Even as Pamuk writes of a country running to catch up, he writes of a country that is so unlike anywhere else, and so much itself and as a consequence so desirable, that the rest of the us find ourselves scratching at its door like puppies hoping to be let in. For all that Pamuk the citizen has been embroiled in legal struggles with the Turkish state, he strikes me in one sense as an elemental patriot. To chronicle something obsessively is a form of love, and Pamuk documents the details of his Istanbul obsessively, just as his character Kemal creates his museum of innocence out of the universe of meaningless bric-a-brac surrounding his beloved.
The last Orhan Pamuk novel I read was The Black Book, which was so esoteric that I found it a struggle. This book seems more straightforward, but that’s in style only. Its themes run deep and dark, even if they mirror the preoccupations of a seventies crooner. The style’s simplicity is, of course, deceptive; it’s not easy to write hundreds of pages of sitting, smoking, drinking, brooding. Nor has Pamuk abandoned his solemn post-modern playfulness. Deliberately, I believe (particularly since he mentions them), he invokes Nabokov (especially Ada and The Gift) and Proust. Furthermore, the extraordinary man is actually creating a real Museum of Innocence, in which he will display the various knick-knacks and impedimenta of daily life. That’s so many posts past modern, I don’t know what it is.
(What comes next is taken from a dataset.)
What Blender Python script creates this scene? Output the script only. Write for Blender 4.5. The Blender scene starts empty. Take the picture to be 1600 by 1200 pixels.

One day I hope to be able to read this in Turkish. I’m on page 8 of Kar (Snow), which I bought in 2006, so I have a lot of work to do. But The Museum of Innocence is not a novel that seems to suffer in translation, which is beautifully executed by Maureen Freely. I was spellbound for four days.
It’s really a remarkable book. Read it, and bring your rakı and your nicorette. Bring your sad songs and your broken heart. If you have the suffering, I have the cure.